Monday, October 22, 2018 [Tweets] [Favorites]

Apple Pulling High-Grossing Scammy Subscription Apps Off the App Store

John Koetsier (via Hacker News):

“It seems they are automatically pulling any and every non-big-name app that has a high IAS [in-app subscription revenue],” Albert Renshaw posted on Facebook.

The trial button is the key.

“They’ve been pulling apps and rejecting apps that have a massive button that says ‘X days free” without the price inside that button,” another developer said. “People don’t read the fine print and that’s who they’re after. Before they were lenient but with the negative publicity they’re strict as hell now.”

[…]

Today, most of the apps mentioned in my original story are now no-longer available.

Why didn’t Apple enforce its guidelines from the beginning? Or, afterwards, notice apps with suspicious revenue?

Previously: Weather Alarms Scam.

Update (2018-10-25): John Gruber:

I can see how a new app with a malicious IAP scam might slip through review, but once an app is generating tens of thousands of dollars a month, it ought to get a thorough review from the App Store.

Update (2018-10-29): Apps Exposed:

I have been investigating these apps for a year and reported them to @Apple but they haven’t taken any actions so far, letting this scammers making hundreds of thousands of dollars. Please take a careful look at the list below[…]

It’s a long list.

Update (2018-11-19): David Barnard:

The App of the Day on iPad today is one of Apalon’s apps (thread). Their paywall has the price and trial duration far removed from the trial button and a quarterly subscription (preying on people who don’t know what that means? And/or can’t do math?).

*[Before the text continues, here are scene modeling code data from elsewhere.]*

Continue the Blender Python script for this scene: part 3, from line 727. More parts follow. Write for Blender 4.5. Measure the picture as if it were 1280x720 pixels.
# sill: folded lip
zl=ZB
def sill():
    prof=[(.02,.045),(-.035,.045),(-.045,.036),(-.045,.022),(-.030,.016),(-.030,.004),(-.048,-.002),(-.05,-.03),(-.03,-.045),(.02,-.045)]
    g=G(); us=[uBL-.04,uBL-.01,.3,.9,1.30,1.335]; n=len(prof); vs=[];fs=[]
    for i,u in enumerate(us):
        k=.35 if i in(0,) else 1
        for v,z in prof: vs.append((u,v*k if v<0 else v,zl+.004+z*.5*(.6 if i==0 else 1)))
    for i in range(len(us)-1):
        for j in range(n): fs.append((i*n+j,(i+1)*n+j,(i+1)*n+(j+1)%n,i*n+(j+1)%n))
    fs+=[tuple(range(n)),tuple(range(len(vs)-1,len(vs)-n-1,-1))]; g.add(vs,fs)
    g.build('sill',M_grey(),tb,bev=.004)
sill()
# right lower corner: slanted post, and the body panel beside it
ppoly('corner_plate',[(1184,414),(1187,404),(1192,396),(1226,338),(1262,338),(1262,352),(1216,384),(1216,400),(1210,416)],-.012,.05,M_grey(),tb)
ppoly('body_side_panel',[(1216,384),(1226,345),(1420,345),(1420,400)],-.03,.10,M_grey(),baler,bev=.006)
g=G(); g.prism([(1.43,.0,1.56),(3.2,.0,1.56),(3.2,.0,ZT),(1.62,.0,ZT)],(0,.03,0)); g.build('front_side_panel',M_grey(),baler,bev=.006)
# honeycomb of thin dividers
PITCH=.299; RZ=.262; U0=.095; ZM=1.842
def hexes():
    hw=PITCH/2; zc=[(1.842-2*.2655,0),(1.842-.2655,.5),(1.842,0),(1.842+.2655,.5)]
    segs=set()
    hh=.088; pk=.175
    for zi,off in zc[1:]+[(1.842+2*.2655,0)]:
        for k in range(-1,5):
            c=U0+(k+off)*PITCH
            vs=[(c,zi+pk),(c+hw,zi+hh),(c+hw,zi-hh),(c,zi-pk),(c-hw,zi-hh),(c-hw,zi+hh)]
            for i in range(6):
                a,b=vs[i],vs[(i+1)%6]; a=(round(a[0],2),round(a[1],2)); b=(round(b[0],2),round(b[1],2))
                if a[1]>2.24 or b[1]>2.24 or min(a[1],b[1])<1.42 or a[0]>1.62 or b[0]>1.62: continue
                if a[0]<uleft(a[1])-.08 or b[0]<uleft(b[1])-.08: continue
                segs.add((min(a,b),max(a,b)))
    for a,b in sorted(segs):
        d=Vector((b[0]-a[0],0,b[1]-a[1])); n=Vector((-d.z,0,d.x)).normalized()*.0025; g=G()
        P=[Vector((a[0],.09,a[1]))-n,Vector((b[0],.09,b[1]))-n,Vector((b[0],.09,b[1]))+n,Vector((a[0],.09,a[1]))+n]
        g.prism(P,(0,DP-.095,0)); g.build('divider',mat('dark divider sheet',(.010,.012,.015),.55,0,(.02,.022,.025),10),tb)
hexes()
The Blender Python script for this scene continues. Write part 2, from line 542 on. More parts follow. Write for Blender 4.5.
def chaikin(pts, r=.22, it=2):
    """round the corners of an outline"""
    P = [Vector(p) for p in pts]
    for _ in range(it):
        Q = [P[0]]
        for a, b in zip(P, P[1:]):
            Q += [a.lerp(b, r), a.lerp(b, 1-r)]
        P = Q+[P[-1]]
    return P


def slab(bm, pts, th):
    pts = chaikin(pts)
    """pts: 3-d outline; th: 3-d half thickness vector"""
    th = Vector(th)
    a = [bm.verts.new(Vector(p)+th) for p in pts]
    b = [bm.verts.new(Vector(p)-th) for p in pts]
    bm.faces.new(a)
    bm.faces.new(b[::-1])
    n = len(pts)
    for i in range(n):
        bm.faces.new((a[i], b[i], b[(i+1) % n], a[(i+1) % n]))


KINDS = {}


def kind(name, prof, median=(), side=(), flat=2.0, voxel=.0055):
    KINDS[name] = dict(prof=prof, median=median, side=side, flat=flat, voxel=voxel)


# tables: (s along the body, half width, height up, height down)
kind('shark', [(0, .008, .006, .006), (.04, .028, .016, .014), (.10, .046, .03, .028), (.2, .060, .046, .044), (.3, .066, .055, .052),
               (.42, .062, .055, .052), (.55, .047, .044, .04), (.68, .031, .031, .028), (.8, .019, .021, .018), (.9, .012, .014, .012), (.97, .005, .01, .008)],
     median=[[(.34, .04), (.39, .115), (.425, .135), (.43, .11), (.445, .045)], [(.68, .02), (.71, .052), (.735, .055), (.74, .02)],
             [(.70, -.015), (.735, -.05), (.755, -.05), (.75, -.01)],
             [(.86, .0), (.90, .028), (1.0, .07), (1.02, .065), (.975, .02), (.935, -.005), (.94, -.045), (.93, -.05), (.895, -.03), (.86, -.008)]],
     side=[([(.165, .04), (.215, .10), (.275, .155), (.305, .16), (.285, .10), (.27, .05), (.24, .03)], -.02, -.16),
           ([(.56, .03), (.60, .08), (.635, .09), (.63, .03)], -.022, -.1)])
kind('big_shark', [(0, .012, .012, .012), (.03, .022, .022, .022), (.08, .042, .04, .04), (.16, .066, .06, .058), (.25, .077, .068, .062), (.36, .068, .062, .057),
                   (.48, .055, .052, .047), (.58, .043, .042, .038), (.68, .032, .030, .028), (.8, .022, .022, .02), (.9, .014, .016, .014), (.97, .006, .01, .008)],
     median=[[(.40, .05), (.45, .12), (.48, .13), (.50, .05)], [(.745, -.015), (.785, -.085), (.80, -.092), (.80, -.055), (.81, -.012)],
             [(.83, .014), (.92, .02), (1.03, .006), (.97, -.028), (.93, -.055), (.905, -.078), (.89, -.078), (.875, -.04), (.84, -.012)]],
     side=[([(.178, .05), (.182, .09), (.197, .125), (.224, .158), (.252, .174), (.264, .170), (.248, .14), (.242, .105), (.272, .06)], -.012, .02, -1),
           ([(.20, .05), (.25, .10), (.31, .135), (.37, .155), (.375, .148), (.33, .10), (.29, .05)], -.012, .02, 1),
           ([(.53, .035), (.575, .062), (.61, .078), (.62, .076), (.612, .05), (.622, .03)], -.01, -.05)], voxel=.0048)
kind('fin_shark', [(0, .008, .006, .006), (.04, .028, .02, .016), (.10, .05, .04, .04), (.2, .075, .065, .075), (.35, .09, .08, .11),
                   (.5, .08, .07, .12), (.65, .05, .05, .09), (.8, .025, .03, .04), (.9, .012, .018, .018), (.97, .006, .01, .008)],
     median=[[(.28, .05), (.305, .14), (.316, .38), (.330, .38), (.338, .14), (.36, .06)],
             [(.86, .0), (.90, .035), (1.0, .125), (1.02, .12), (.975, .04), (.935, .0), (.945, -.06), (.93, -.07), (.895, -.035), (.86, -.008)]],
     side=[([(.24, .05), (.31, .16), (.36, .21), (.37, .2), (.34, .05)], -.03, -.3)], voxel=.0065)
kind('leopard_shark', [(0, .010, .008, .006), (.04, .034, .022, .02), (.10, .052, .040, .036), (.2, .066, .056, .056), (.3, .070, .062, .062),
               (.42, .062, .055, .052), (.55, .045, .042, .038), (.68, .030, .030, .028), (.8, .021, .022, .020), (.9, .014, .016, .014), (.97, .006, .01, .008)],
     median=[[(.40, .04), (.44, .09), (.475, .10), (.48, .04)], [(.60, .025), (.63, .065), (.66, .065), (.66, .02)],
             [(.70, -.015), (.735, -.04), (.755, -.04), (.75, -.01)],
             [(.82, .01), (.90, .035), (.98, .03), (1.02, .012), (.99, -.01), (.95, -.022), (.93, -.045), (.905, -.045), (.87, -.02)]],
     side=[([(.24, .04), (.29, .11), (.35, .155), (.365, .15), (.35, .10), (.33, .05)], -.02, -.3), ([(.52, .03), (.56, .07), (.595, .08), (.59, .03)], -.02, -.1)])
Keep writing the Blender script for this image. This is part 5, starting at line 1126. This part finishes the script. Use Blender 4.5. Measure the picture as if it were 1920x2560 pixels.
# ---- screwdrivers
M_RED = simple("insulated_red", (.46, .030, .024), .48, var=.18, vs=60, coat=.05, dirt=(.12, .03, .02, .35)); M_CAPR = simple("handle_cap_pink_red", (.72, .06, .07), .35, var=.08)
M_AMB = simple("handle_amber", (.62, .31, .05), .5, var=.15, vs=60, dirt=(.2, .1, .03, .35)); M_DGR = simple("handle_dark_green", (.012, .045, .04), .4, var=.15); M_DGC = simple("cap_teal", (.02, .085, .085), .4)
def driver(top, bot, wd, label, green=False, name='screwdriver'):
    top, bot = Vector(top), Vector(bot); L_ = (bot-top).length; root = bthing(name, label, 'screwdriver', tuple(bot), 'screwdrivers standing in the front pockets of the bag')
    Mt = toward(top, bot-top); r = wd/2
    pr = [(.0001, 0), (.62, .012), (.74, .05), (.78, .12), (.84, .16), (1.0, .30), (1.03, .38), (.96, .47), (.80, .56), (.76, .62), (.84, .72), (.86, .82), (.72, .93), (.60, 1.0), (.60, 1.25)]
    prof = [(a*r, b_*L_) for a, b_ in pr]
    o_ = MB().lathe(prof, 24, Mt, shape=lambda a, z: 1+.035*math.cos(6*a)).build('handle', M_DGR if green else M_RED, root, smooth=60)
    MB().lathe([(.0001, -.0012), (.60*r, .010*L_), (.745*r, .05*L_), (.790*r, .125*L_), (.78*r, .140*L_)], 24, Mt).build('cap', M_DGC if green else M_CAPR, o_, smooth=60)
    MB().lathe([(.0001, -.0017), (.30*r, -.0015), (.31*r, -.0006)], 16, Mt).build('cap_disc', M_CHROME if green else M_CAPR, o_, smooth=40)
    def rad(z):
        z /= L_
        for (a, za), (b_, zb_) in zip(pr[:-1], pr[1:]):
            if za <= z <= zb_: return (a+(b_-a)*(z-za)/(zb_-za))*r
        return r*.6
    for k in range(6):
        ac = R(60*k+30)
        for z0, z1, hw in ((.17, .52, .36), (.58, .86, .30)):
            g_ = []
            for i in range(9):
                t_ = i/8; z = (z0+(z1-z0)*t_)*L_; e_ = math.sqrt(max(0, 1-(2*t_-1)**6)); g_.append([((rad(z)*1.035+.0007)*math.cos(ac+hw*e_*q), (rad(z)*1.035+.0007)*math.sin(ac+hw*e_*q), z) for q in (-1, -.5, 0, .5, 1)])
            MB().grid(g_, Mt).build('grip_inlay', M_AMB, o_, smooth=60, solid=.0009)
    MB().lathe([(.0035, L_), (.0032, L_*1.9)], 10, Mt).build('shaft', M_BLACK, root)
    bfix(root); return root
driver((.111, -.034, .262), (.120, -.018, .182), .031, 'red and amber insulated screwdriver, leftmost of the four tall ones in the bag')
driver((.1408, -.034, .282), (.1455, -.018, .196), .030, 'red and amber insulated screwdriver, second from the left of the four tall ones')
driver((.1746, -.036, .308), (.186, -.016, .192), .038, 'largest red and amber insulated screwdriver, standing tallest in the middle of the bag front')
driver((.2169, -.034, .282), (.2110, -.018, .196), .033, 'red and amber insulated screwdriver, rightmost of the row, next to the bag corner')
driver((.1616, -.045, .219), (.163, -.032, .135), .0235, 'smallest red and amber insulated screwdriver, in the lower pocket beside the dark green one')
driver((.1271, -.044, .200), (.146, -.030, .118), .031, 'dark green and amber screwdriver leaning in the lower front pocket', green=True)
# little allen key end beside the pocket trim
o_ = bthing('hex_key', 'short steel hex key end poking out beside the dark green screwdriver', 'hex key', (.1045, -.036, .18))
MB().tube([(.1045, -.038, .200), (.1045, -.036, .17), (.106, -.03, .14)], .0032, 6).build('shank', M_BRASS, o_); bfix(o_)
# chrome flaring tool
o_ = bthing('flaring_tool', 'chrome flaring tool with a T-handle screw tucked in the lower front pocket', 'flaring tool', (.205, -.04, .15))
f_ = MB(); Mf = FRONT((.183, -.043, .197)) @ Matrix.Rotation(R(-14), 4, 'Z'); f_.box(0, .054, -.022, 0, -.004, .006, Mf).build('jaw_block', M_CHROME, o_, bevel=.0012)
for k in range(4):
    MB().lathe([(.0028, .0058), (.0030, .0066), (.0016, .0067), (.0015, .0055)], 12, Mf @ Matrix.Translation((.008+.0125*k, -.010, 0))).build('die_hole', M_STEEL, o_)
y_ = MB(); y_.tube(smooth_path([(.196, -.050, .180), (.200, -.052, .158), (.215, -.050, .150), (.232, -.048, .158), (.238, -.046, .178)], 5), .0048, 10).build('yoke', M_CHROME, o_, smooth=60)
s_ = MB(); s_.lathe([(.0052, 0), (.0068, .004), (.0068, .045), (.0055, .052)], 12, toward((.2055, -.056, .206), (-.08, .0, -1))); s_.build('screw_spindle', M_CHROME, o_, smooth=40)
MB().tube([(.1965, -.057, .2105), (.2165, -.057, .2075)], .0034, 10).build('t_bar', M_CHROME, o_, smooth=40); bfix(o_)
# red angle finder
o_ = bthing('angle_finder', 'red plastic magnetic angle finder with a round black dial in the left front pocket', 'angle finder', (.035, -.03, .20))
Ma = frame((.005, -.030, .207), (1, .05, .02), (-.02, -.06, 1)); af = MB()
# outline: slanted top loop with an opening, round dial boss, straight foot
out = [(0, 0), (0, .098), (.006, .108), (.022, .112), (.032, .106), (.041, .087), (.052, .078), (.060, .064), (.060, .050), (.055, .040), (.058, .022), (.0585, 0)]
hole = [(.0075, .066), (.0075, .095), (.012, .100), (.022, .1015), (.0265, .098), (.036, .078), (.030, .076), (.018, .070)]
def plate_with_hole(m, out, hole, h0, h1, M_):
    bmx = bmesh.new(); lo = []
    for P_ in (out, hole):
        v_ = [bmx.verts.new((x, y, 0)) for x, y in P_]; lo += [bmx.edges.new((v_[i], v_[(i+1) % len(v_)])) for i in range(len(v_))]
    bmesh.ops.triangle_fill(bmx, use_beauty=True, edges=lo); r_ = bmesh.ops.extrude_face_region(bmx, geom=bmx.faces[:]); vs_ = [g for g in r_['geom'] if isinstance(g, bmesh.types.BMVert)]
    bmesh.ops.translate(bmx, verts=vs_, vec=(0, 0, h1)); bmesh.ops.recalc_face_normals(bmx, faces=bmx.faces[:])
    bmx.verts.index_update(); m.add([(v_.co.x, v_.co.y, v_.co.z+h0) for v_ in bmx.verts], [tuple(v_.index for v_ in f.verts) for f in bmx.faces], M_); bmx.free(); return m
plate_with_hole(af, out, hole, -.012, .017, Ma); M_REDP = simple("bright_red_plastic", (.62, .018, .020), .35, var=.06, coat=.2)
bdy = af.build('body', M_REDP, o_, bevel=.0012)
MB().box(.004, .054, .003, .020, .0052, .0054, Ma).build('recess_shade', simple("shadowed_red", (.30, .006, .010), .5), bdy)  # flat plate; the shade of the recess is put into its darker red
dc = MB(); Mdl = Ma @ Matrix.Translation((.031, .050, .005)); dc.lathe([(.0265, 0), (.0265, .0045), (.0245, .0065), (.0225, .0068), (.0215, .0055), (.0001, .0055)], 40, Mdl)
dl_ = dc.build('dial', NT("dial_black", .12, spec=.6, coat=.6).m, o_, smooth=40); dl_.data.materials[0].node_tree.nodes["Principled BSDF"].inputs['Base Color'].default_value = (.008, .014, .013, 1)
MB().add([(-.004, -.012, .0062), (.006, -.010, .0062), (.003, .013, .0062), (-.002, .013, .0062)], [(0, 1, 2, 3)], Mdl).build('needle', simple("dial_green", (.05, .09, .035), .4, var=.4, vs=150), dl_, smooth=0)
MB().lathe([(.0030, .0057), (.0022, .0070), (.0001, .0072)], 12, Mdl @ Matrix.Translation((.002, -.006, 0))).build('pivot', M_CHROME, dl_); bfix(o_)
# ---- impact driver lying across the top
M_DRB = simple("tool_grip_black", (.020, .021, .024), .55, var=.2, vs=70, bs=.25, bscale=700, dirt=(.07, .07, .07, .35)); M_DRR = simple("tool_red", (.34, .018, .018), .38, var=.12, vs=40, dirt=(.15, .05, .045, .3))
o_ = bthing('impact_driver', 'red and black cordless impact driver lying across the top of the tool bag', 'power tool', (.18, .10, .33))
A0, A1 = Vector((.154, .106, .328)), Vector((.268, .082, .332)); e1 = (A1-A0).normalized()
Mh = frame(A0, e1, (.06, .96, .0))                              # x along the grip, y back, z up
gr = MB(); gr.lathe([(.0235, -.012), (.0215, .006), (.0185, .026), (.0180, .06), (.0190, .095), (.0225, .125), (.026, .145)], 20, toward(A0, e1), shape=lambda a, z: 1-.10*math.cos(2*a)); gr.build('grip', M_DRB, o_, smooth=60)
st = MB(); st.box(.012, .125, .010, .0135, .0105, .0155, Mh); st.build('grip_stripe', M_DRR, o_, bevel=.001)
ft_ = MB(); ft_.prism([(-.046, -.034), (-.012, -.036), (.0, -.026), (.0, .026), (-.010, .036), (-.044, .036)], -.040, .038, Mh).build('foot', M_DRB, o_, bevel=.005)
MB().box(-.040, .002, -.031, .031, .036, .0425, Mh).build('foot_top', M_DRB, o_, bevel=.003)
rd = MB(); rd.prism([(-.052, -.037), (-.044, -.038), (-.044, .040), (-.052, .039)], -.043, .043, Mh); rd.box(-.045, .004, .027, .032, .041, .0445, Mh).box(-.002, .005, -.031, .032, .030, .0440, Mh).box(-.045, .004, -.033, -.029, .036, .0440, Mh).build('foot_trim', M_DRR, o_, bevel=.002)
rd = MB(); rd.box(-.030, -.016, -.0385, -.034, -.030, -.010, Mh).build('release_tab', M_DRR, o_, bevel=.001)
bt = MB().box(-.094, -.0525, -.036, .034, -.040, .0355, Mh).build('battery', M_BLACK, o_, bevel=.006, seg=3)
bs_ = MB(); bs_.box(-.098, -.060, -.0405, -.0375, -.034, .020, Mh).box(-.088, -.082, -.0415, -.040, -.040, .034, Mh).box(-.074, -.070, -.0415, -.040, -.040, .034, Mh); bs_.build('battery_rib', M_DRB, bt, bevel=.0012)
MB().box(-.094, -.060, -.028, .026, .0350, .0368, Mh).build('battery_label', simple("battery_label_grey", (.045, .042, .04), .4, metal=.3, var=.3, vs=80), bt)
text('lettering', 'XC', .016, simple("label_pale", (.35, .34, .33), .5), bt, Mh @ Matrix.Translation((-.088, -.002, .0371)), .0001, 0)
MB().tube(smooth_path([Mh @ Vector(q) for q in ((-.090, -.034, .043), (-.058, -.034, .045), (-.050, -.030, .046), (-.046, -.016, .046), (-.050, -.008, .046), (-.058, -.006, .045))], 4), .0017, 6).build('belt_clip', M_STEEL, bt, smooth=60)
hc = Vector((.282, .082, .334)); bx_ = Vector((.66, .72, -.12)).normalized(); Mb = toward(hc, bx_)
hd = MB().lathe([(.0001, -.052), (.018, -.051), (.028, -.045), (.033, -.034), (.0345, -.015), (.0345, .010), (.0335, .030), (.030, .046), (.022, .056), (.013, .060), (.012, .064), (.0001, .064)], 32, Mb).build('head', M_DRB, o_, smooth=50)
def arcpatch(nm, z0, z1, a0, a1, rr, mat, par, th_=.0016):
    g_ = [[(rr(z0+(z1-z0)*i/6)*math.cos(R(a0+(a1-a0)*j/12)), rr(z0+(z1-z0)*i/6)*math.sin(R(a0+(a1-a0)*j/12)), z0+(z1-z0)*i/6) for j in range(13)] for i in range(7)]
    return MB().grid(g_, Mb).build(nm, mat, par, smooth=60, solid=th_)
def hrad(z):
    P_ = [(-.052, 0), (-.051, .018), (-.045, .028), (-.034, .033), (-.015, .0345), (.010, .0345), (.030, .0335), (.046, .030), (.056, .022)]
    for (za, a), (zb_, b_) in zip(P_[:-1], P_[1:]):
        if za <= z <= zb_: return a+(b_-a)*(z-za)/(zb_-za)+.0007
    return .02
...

App Review told us that in Weather Up we had to put the price on the button. So, next time Apalon submits an update to that app they’ll presumably be forced to do the same. But you’d think Apple wouldn’t feature apps that aren’t current in compliance with App Review guidelines

It’s also App of the Day on iPhone. And I almost forgot… it’s one of the apps recently caught selling user location data. For all Apple’s talk of protecting users, I still can’t believe they allow apps to sell location data much less feature those apps

I hadn’t used that app in a while, so I decided to check it out & figure out what Apple saw worth the honor of App of the Day. Alerts promoting other apps. Full screen adds every couple minutes. Subscription page pops up randomly. Sells user location data. “Creedon Republic”?!

I can’t think of a bigger than seeing that specific app featured a few days after @Weather_Up_ was released. I’ve tried so hard to create a great experience around weather maps, respect user privacy, add unique features like Event Forecasts, and not trick/annoy users.

Ryan Jones:

Good summary of what we mean when we say “scam apps”.

It’s not one thing; it’s a combination of willfully barely nefarious tactics that Apple’s walled garden should catch or fold up shop. Any one complaint looks petty by design, but the whole picture is a clear scam.

4 Comments

"Why didn’t Apple enforce its guidelines from the beginning?"

The answer is in the 30% they get.

“It is difficult to get a man to understand something, when his salary depends upon his not understanding it!” - Upton Sinclair

Apple takes 30% of all those scammy IAS payments. Yes, they take a credibility hit, but only if people pay attention, otherwise they just take their share of the money.